We saw some girls with a suitcase and without blinking and eye, began to wade into the water lifting the bag above. As it was still pretty gloomy out, it was no surprise to see almost all of the gondolas tied up and covered, but those who did want a gondola ride got one on the rocky, wild, Grand Canal since the boats couldn't fit under the bridges leading into the side canals. We got off the boat at Ponte di Rialto, a covered bridge similar to Ponte Vecchio, but more artistic in its outer appearance.

It took a bit of maneuvering to get from the dock to the bridge, as we were limited to walking on the elevated sidewalks and not falling off. I was also still awestruck and kept stopping to gape at what was happening around me. I'm pretty sure I'm doing a terrible job in describing how interesting the flooding was, but I hope the pics I have do it some justice.

We had wanted to wander this area a bit more, but the water stopped us from going very far. We looked in the shops on the bridge and a few more that were still above water, but there were few and far between that were accessible. Next place we tried was San Marco which was better only because they had plenty of elevated platforms to walk on. A police officer stood by directing foot traffic and the water level was low on the shopping side of the square so we wandered in that area again. Though we'd been there the day before, it seemed like we'd missed many of the small streets so off exploring we went.

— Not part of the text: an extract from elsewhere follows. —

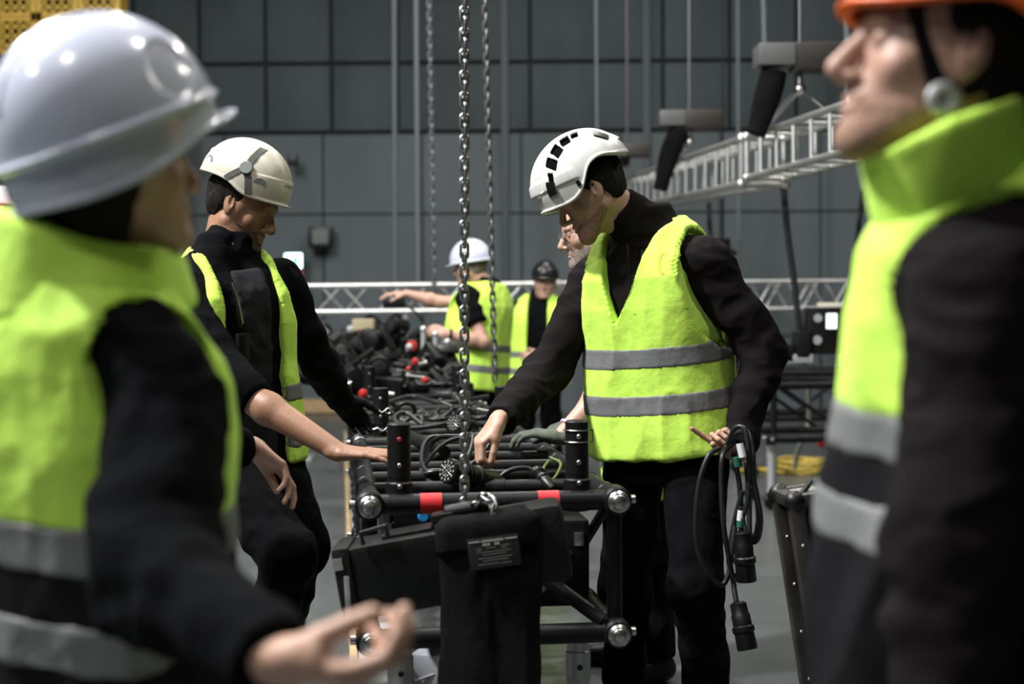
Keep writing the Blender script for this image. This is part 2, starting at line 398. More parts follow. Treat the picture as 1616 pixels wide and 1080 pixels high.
class Torso:
    def __init__(s, pel, shc, fp, fc, sc=1.0):
        s.P = V(pel); s.Q = V(shc); s.u = nz(s.Q - s.P); s.L = np.linalg.norm(s.Q - s.P); s.fp = V(*fp, 0.0) if len(fp) == 2 else V(fp); s.fc = V(*fc, 0.0) if len(fc) == 2 else V(fc); s.sc = sc
    def loc(s, p):
        q = p - s.P; h = q @ s.u; t = np.clip(h / s.L, 0, 1)[:, None]; f = nz(s.fp) * (1 - t) + nz(s.fc) * t
        f = f - (f @ s.u)[:, None] * s.u; f /= np.linalg.norm(f, axis=1)[:, None]; r = np.cross(f, s.u)
        return (q * r).sum(1) / s.sc, (q * f).sum(1) / s.sc, h / s.L * .49
    def world(s, x, y, h):
        t = min(max(h / .49, 0), 1); f = nz(s.fp) * (1 - t) + nz(s.fc) * t; f = nz(f - s.u * f.dot(s.u)); r = np.cross(f, s.u)
        return s.P + s.u * (h / .49 * s.L) + (r * x + f * y) * s.sc
    def loft(s, knots, infl=0, extra=None, n=2.35):
        K = np.array(knots)                          # h, w, d, yoff
        def fn(p):
            x, y, h = s.loc(p); w_ = np.interp(h, K[:, 0], K[:, 1]) + infl; d_ = np.interp(h, K[:, 0], K[:, 2]) + infl; y = y - np.interp(h, K[:, 0], K[:, 3])
            rr = ((np.abs(x) / w_) ** n + (np.abs(y) / d_) ** n) ** (1 / n); d = (rr - 1) * np.minimum(w_, d_) * s.sc
            d = np.maximum(d, np.maximum(h - K[-1, 0], K[0, 0] - h) * s.sc)
            if extra is not None: d = np.maximum(d, extra(x, y, h) * s.sc)
            return d
        return fn
    def pts(s, knots, infl=0):
        out = []
        for k in knots:
            for a in (-1, 1):
                for b in (-1, 1): out.append(s.world(a * (k[1] + infl), b * (k[2] + infl) + k[3], k[0]))
        return out
JK = [(-.20, .172, .118, 0), (-.05, .178, .120, 0), (.10, .165, .112, .005), (.25, .166, .116, .005), (.36, .178, .120, .005), (.44, .182, .114, 0), (.49, .168, .096, -.01), (.54, .118, .078, -.02), (.585, .075, .064, -.02), (.62, .062, .056, -.015)]
VK = [(-.26, .205, .150, .005), (-.10, .208, .152, .01), (.05, .196, .143, .01), (.20, .188, .138, .01), (.33, .196, .139, .01), (.42, .198, .132, .005), (.475, .188, .114, -.005), (.52, .148, .097, -.012), (.565, .100, .085, -.015), (.60, .082, .076, -.012)]
def vest_region(hem=-.16, top=.575, v_h=.24, v_slope=.42, v_off=0, v_min=0.0, arm_c=.40, arm_r=(.105, .175), arm_x=.118, neck_r=.078, open_w=0.0, lo=None, hi=None):
    def fn(x, y, h):
        d = np.maximum(hem - h, h - top)
        d = np.maximum(d, neck_r - np.sqrt(x * x + (y + .012) ** 2) - np.clip(.53 - h, 0, 1) * 2)
        e = (1 - np.sqrt(((h - arm_c) / arm_r[1]) ** 2 + ((y + .0) / arm_r[0]) ** 2)) * .11
        xx = arm_x + .05 * np.clip((.49 - h) / .2, 0, 1.2)
        d = np.maximum(d, np.minimum(e, np.abs(x) - xx))
        wv = np.maximum((h - v_h) * v_slope, 0) * (h > v_h) + open_w
        g = wv - np.abs(x - v_off * np.clip(1 - (h - v_h) / .3, 0, 1)); g = np.where((h > v_h) | (open_w > 0), g, -1.0)
        d = np.maximum(d, np.minimum(g, y - .0))
        if lo is not None: d = np.maximum(d, lo - h)
        if hi is not None: d = np.maximum(d, h - hi)
        return d
    return fn
def limit(v, a, b): return a

def person(label, T, shR, shL, elR, elL, wrR, wrL, head, R, hands, legs, skinm, sc=1.0, top=BLK, shirt=None, sleeves=(1.0, 1.0), vest=None, bands=(.10, -.06), two=None, collar=True, vh=.0045, bh=.0042, sh_h=.0055,
           hair=True, hairm=None, beard=None, beard_low=False, nose=1.0, closed=True, pants=PNT, body_name='body', gloves=(None, None), group=None, neckoff=(0, -.015, .0), fat=1.0, collar_h=.045, vest_hi_collar=False, fold=1.0, eyes=False, cat='person', jaw=1.0, hsc=1.0, vkn=None, hr=.007, band_w=.026, hi_collar=None, long_hair=False, neck_open=None):
    root = empty('person', (float(T.P[0]), float(T.P[1]), 0), label, cat, group)
    nb = T.world(neckoff[0], neckoff[1], .55 + neckoff[2]); R = np.array(R)
    # the body: head, neck, arms and hands visible; slim under the clothes
    S = Sdf(); hs = sc * hsc
    head_sdf(S, head, R, hs, nose, closed, jaw); neck_sdf(S, head, R, nb, hs)
    S.cone(nb, T.world(0, 0, .40), .06 * sc, .075 * sc, .03); S.cone(T.world(0, 0, .42), T.world(0, 0, -.02), .085 * sc, .09 * sc, .03)
    S.cone(shR, shL, .035 * sc, .035 * sc, .03)
    for sh, el, wr, sl, hd, gl in ((shR, elR, wrR, sleeves[0], hands[0], gloves[0]), (shL, elL, wrL, sleeves[1], hands[1], gloves[1])):
        bare = sl < 1
        a = .045 if bare else .032; S.cone(sh, el, .036 * sc, (.043 if bare else .03) * sc, .02)
        d = V(wr) - V(el)
        S.cone(el, V(el) + d * .3, (.042 if bare else .03) * sc, (.045 if bare else .031) * sc, .02); S.cone(V(el) + d * .3, wr, (.045 if bare else .031) * sc, .0265 * sc, .02)
        if hd and not gl: hand_sdf(S, wr, **hd)
    (hipR, knR, anR, toR), (hipL, knL, anL, toL) = legs
    for hp, kn, an, to in legs:
        S.cone(T.world(0, 0, -.02), hp, .08 * sc, .07 * sc, .03); S.cone(hp, kn, .065 * sc, .05 * sc, .02); S.cone(kn, an, .05 * sc, .035 * sc, .02); S.cone(an, V(to) * .6 + V(an) * .4 - V(0, 0, .03), .03 * sc, .03 * sc, .02)
    skin(body_name, S, skinm, root, bh)
    for hd, gl, wr in ((hands[0], gloves[0], wrR), (hands[1], gloves[1], wrL)):
        if gl:
            G = Sdf(); hand_sdf(G, wr, **dict(hd, thick=1.14)); skin('work_glove', G, gl, root, .0038)
    # sweater or jacket
    J = Sdf(); J.op(T.loft(JK, .004 * fat), .02, 'u', 1.6, T.pts(JK), .05)
    if collar: 
        ax = nz(head - nb); cb = nb - ax * .03; J.cone(cb, cb + ax * collar_h, .078 * sc, .070 * sc, .02, cut='b')
    for sh, el, wr, sl in ((shR, elR, wrR, sleeves[0]), (shL, elL, wrL, sleeves[1])):
        sh = V(sh); el = V(el); wr = V(wr); ph = random.random() * 6
        if sl >= .5 and sl <= 1:
            e2 = el + (wr - el) * (max(sl - .5, 0) * 2 if sl < 1 else .97)
            J.cone(sh, el, .066 * sc * fat, .058 * sc * fat, .03, wr=(.0012 * fold, 70, ph))
            if sl > .5: J.cone(el, e2, .056 * sc * fat, (.041 if sl == 1 else .052) * sc * fat, .03, cut='b', wr=(.0016 * fold, 80, ph + 1))
        else:
            J.cone(sh, sh + (el - sh) * sl * 2, .066 * sc * fat, .063 * sc * fat, .03, cut='b', wr=(.002, 80, ph))
    if neck_open: J.cone(*neck_open, .015, 's')
    skin('long_sleeved_top' if min(sleeves) > .5 else 'short_sleeved_top', J, top, root, sh_h, folds=[(.009 * fold, (7, 7, 10), 3), (.0035 * fold, (19, 19, 26), 8)])
    # vest
    if vest is not None:
        K = vkn or VK; kw = dict(vest)
        fo = [(.010 * fold, (5.5, 5.5, 3), 21), (.0045 * fold, (12, 12, 6), 47), (.0012 * fold, (24, 24, 14), 33)]
        reg = vest_region(**dict(kw, lo=two) if two is not None else kw)
        Z = Sdf(); Z.op(T.loft(K, .004, reg), .004, 'u', 1.6, T.pts(K), .03)
        vo = skin('safety_vest', Z, YEL, root, vh, folds=fo)
        if two is not None:
            Z = Sdf(); Z.op(T.loft(K, .003, vest_region(**dict(kw, hi=two))), .004, 'u', 1.6, T.pts([k_ for k_ in K if k_[0] < two + .1]), .03); skin('lower_vest_panel', Z, YEL2, vo, vh, folds=fo)
        for b in bands:
            Z = Sdf(); Z.op(T.loft(K, .0062, vest_region(**dict(kw, lo=b - band_w, hi=b + band_w))), .002, 'u', 1.6, T.pts([(b, .2, .15, 0)]), .05); skin('reflective_band', Z, REF, vo, .0042, folds=fo)
        if vest_hi_collar:
            ca, cz, cr, ct = hi_collar; Z = Sdf(); ca = V(ca); cz = V(cz); ax = nz(cz - ca); cn = nz(V(ct))
            Z.cone(ca, cz + ax * .1, cr[0], cr[1], .02); Z.cone(ca - ax * .02, cz + ax * .12, cr[0] - .014, cr[1] - .014, .01, 's')
            Z.op(lambda p: (p - cz) @ cn, .008, 'i'); Z.op(lambda p: (ca + ax * -.01 - p) @ ax, .008, 'i')
            skin('vest_collar', Z, YEL, vo, .005, folds=[(.006, (9, 9, 6), 5)])
    # trousers and boots
    Q = Sdf(); Q.cone(T.world(-.05, 0, -.03), T.world(.05, 0, -.03), .128 * sc, .128 * sc, .04, flat=(T.fp, .85))
    for hp, kn, an, to in legs:
        ph = random.random() * 6
        Q.cone(hp, kn, .100 * sc, .075 * sc, .04, wr=(.002, 45, ph)); Q.cone(kn, V(an) + V(0, 0, .0), .073 * sc, .062 * sc, .04, cut='b', wr=(.0028, 52, ph))
    skin('trousers', Q, pants, root, .0075, folds=[(.010, (9, 9, 6), 4), (.004, (20, 20, 20), 5)])
    for hp, kn, an, to in legs:
        B = Sdf(); an = V(an); to = V(to); heel = an + nz(an - to) * .03; heel[2] = .045; to = V(to[0], to[1], .035)
        B.cone(an + V(0, 0, .05), V(an[0], an[1], .06), .048, .048, .03); B.cone(heel, (heel + to) / 2, .042, .045, .03); B.cone((heel + to) / 2, to, .045, .038, .03)
        B.op(lambda p: .0 - p[:, 2], .004, 'i'); skin('work_boot', B, BOOT, root, .009)
    P = lambda x, y, z: head + R @ (V(x, y, z) * hs)
    def loc(p): return ((p - head) @ R) / hs
    if hair:
        H = Sdf(); H.ell(P(0, -.018, .034), V(.077 + hr, .098 + hr, .088 + hr) * hs, R, .01); H.ell(P(0, -.045, -.025), V(.066, .052, .055) * hs, R, .03)
        def cut(p):
            q = loc(p); x, y, z = q[:, 0], q[:, 1], q[:, 2]
            return np.maximum.reduce([y - (.045 + .35 * np.clip(z - .03, -.05, .2)), (-.068 - .1 * y) - z, np.where(np.abs(x) > .05, np.minimum((-.02 - z), y + .03), -1) - 0 * x]) * hs
        H.op(cut, .008, 'i')
        if long_hair: H.ell(P(0, -.045, -.06), V(.072, .060, .075) * hs, R, .03); H.cone(P(-.055, -.02, -.03), P(.055, -.02, -.03), .03, .03, .03)
        skin('hair', H, hairm or HAIRD, root, .004, folds=[(.003, (60, 60, 20), 2)])
    if beard:
        H = Sdf(); H.ell(P(0, .036, -.02), V(.0635, .0535, .0815) * hs, R, .03); H.ell(P(0, .068, -.064), V(.0345, .0295, .030) * hs, R, .02); H.ell(P(0, .083, -.101), V(.020, .0165, .017) * hs, R, .018)
        for s in (-1, 1): H.cone(P(.056 * s * jaw, .0, -.052), P(.018 * s, .074, -.104), .0222 * hs, .018 * hs, .03)
        def cut(p):
            q = loc(p); x, y, z = np.abs(q[:, 0]), q[:, 1], q[:, 2]
            top = np.interp(y, [0, .03, .07, .085, .12], [-.015, -.045, -.052, -.05, -.05])
            lip = .0095 - np.sqrt((x * .72) ** 2 + ((z + .0665) * 1.25) ** 2); lip = np.where(y > .08, lip, -1)
            if beard_low: top = top - .012
            return np.maximum.reduce([z - top, lip, -.005 - y]) * hs
        H.op(cut, .004, 'i'); skin('beard', H, beard, root, .003)
    if eyes:
        for s in (-1, 1):
            m = MB(); m.ball(P(.031 * s, .0785, .003), .0118 * hs, R, 16, 12); e = m.obj('eye', WHT, root)
            m = MB(); m.ball(P(.031 * s, .0868, .003), V(.0052, .0042, .0052) * hs, R, 12, 8); m.obj('iris', HAIRD, e)
            L = Sdf(); L.ell(P(.031 * s, .0775, .004), V(.0140, .0138, .0135) * hs, R, .002)
            L.op(lambda p: (.0065 - loc(p)[:, 2]) * hs, .001, 'i'); skin('eyelid', L, skinm, root, .0016 if hs > .9 else .003)
    return root, P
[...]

By 1:00pm or so, Anne and Lauren headed off for the train station and I found an expensive internet cafe to plop myself down in and kill some hours with. My night train to Munich wasn't til later in the evening and I would have liked to wander the city more, but my lack of rainboots and the burden of my suitcase prevented me from doing so. By evening I had made my way back to the central station, hopped on a train to the Venice mainland station and found my bed in the same bunk as a cute Japanese family. The parents had 2 little kids with them, a toddler boy and a baby girl who were really cute and behaved. They asked if I didn't mind taking the top, which was fine by me and I promptly fell asleep.